Tribe Proceeding With Illegal Poker Plans

The poker room will open this spring at the Coeur d'Alene Casino (l.) in Worley, Idaho, even though tribal officials have been warned doing so would violate the tribe's 1992 state compact and federal regulations. Tribal Legislative Director Helo Hancock said offering poker would allow the tribe to compete with Washington casinos.

The Coeur d’Alene Tribe plans to open a poker room at its Worley, Idaho casino this spring, even though state officials have told the tribe that the move would violate its 1992 gaming compact with the state as well as federal regulations.

Tribal attorney William Roden notified the Idaho Lottery Commission last May that the casino was going to add poker. Idaho Lottery Commission Director Jeffrey Anderson responded that he and representatives from Governor Butch Otter’s office had determined that poker at the casino would violate the Indian Gaming Regulatory Act of 1988.

Tribal Legislative Director Helo Hancock said offering poker would allow the tribe to compete with casinos in Washington that allow it. He said the casino’s poker games would not be “house-banked” and that neither the dealer nor the casino “would have an interest, financial or otherwise, in the outcome of any poker game.”

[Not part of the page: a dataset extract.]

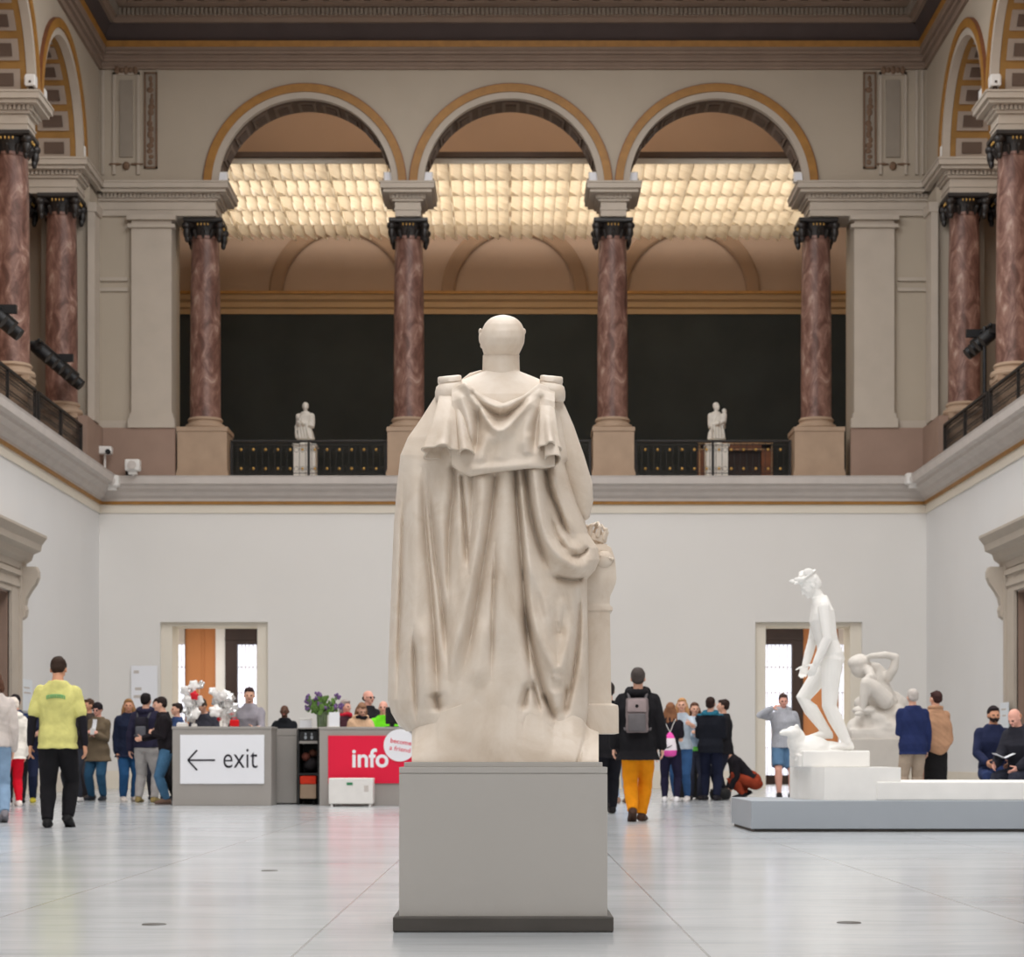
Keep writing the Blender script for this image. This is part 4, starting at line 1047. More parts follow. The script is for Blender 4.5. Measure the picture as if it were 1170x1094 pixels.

In addition, Hancock said, poker at the casino would be considered Class II gambling under federal regulations and therefore not subject to state oversight or the state gaming compact. “We have not received anything from the U.S. Attorney’s Office or the NIGC to tell us we’re incorrect in our opinion,” Hancock said. Anderson said he forwarded his correspondence with the tribe to the National Indian Gaming Commission ands the U.S. Attorney’s Office.

The tribe unsuccessfully tried to buy the Greyhound Park in Post Falls in the late 1990 and have it placed in federal trust. Recently the state allowed the Greyhound Park owners to offer historic horseracing gaming machines. Hancock said that indicates the state is open to expanded gambling. “The state’s pretty clear in their desire to the see the expansion of casino gaming in passing that historical horse racing gaming at the Greyhound Park. The exact location where the tribe was told we couldn’t have casino gaming is now going to have casino gaming,” he said.

Amber French, deputy director of the Idaho Lottery Enforcement Division, said the tribe is “correct in stating that games are happening all over the state, but that still does not make it legal. There are illegal drug transactions that occur every day, but because they were not busted does this mean it is legal? No. They would definitely lose this if they took this argument to the Idaho Supreme Court.”

Coeur d’Alene Casino CEO Dave Matheson stated, “I’m mostly sure we’ll make it happen. There’s no way in hell they can say it’s prohibited if it’s played almost universally while they look the other way.”